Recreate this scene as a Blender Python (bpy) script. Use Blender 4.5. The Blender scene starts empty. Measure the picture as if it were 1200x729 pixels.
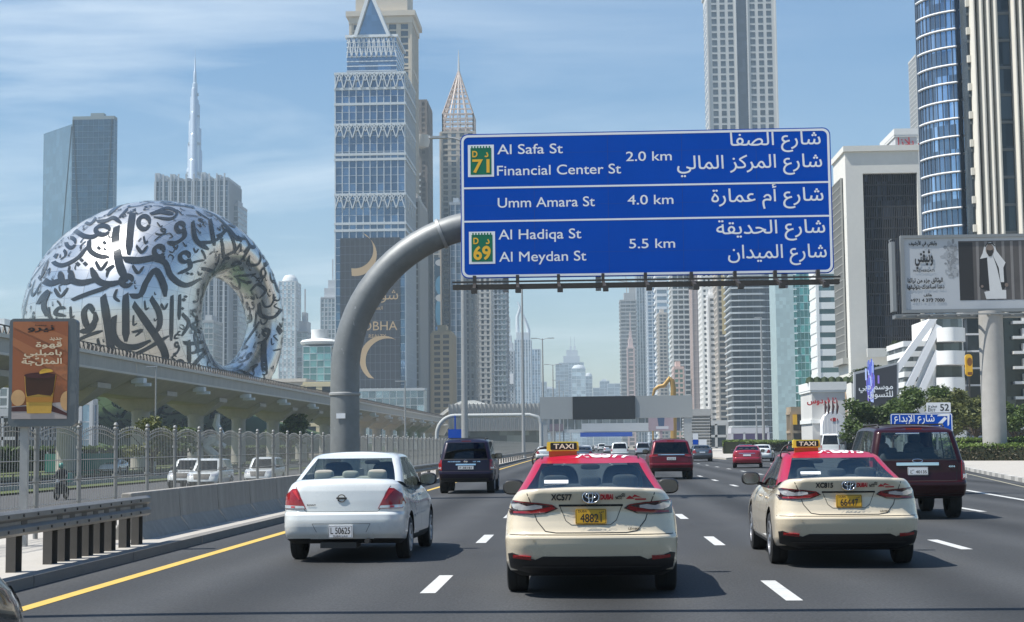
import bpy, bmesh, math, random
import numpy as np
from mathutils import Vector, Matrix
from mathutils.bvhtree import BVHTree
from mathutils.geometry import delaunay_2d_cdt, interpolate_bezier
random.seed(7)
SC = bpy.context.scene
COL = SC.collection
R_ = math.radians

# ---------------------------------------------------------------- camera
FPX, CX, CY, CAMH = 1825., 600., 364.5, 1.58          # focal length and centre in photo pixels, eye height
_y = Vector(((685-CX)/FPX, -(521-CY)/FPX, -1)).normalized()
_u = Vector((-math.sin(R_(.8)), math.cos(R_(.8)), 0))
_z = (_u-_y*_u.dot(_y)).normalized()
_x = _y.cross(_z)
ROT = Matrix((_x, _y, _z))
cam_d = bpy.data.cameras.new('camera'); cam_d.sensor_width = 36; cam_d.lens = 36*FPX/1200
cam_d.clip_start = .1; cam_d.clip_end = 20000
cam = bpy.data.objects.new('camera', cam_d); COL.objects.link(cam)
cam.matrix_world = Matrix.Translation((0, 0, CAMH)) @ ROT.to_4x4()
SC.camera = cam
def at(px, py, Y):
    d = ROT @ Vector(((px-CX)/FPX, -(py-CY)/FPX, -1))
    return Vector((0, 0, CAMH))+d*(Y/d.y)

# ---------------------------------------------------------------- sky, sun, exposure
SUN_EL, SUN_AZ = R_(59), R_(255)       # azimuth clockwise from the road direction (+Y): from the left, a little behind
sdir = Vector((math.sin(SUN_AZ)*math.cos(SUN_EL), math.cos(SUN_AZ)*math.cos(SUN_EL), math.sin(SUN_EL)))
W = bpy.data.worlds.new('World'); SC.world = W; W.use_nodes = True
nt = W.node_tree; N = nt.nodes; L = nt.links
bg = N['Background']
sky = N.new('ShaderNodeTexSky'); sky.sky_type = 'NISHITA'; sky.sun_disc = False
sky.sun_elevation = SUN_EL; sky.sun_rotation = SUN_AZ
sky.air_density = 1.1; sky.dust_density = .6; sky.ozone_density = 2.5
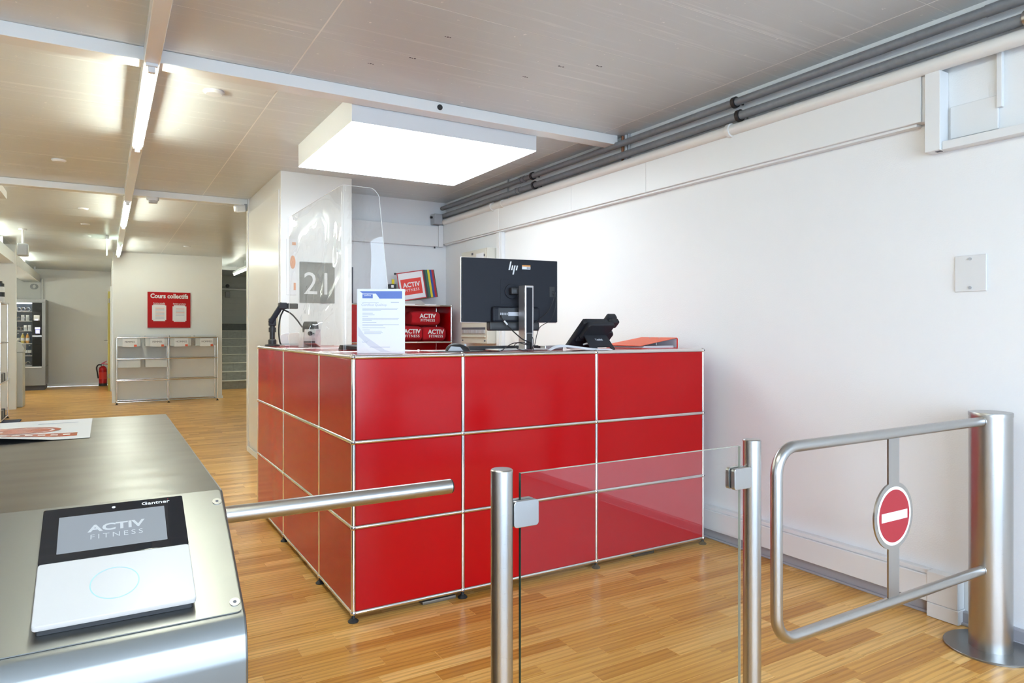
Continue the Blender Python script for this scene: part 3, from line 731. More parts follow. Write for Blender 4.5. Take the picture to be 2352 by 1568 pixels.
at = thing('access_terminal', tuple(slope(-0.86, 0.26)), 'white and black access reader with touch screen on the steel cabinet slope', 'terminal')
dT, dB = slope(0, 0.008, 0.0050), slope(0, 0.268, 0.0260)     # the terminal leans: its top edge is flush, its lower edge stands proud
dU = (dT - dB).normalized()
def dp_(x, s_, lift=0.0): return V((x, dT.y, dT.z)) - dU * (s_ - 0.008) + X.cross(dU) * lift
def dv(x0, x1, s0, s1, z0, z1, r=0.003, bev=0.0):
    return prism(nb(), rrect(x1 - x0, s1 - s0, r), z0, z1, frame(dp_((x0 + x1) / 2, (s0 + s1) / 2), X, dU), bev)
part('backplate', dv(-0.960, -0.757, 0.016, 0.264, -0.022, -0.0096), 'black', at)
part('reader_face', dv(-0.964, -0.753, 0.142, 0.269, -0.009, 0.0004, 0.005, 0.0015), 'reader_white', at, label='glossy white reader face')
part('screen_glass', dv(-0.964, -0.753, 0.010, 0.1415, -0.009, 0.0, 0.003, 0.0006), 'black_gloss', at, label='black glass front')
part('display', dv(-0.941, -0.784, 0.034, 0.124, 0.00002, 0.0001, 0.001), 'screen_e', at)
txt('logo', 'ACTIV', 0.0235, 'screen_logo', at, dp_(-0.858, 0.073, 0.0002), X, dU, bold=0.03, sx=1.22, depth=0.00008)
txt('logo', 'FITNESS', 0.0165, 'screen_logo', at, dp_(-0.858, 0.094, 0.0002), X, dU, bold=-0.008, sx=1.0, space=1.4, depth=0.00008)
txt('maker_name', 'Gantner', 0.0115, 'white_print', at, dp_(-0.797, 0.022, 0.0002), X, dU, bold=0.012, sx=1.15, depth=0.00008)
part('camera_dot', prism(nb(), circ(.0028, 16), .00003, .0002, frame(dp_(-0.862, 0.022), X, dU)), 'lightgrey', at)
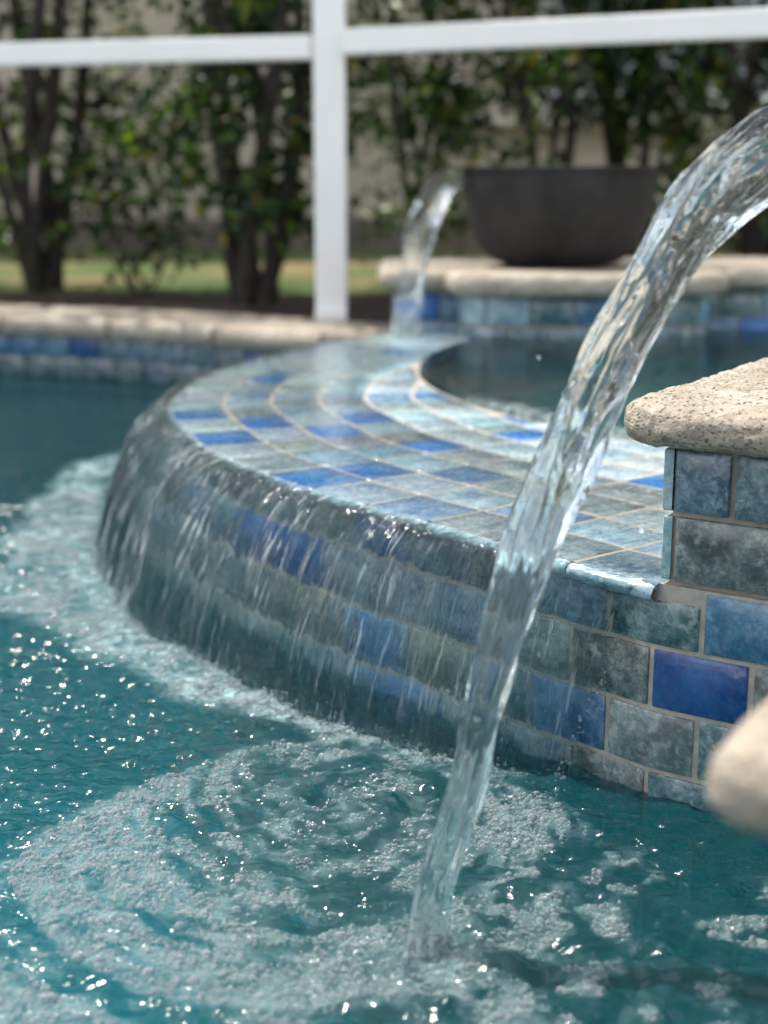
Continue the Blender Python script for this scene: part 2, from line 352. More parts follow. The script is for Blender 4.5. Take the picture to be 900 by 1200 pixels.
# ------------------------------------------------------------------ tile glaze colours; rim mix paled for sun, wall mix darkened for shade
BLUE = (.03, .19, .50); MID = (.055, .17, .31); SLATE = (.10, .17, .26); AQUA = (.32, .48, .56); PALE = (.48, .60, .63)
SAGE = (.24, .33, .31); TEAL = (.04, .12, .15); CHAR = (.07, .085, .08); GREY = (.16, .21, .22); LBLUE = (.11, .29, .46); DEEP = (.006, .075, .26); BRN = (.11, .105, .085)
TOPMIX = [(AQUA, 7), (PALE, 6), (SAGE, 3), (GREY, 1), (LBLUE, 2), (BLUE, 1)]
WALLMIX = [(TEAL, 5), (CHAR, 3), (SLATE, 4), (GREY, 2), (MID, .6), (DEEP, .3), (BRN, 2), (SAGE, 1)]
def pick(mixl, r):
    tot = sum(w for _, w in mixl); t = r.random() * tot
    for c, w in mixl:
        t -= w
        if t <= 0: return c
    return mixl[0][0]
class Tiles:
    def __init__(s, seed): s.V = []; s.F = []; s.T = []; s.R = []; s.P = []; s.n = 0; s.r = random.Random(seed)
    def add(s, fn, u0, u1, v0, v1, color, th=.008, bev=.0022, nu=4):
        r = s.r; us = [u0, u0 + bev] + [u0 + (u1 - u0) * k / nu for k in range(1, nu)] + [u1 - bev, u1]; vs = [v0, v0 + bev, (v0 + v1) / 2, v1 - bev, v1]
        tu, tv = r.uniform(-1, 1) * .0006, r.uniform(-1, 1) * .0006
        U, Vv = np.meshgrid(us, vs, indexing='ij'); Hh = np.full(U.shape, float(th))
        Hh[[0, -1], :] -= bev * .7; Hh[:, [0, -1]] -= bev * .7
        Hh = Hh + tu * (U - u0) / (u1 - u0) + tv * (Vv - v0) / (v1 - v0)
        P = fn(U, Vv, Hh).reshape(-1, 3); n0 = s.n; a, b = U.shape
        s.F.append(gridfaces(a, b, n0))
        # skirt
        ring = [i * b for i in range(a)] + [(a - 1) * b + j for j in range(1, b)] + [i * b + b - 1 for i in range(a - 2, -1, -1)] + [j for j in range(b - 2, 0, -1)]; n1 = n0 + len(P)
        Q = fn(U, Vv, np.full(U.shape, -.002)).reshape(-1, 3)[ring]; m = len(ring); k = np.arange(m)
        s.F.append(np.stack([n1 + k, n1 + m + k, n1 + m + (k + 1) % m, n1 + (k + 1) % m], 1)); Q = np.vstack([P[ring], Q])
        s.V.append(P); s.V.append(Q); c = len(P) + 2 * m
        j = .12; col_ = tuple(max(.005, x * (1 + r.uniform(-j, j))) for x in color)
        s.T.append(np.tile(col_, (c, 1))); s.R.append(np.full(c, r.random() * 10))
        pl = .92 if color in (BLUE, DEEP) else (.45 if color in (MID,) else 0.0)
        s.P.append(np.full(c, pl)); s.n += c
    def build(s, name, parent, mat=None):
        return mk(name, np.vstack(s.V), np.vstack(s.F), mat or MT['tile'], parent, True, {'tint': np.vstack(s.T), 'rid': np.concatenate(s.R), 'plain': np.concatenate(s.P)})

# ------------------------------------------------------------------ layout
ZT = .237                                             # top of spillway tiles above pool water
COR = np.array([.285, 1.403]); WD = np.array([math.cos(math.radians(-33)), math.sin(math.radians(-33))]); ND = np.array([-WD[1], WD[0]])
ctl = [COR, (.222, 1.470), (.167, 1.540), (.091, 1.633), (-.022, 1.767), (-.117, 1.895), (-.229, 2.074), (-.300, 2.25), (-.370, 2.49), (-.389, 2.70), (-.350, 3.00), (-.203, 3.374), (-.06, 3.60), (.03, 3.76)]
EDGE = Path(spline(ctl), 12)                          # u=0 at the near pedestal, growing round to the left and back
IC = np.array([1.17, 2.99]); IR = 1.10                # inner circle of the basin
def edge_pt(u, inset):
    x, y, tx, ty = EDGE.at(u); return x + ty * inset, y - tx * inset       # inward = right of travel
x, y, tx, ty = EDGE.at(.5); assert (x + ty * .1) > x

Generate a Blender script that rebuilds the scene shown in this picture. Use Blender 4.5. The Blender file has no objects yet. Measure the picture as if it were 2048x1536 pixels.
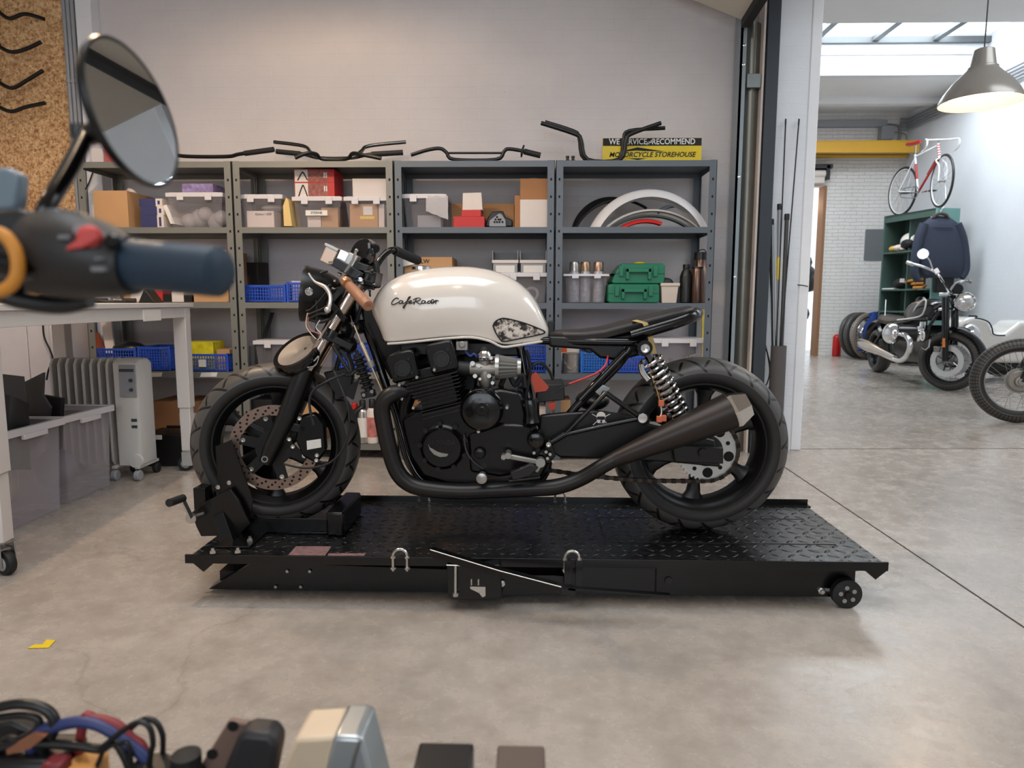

=====

→ **Objective**: Write out, exactly as they stand, the lines from the one containing "Continue the Blender Python script for this scene: part 2, from" through the one containing "BLUE = (.03, .19, .50);", both ends included.

→ **Solution to the exercise**:
Continue the Blender Python script for this scene: part 2, from line 352. More parts follow. The script is for Blender 4.5. Take the picture to be 900 by 1200 pixels.
# ------------------------------------------------------------------ tile glaze colours; rim mix paled for sun, wall mix darkened for shade
BLUE = (.03, .19, .50); MID = (.055, .17, .31); SLATE = (.10, .17, .26); AQUA = (.32, .48, .56); PALE = (.48, .60, .63)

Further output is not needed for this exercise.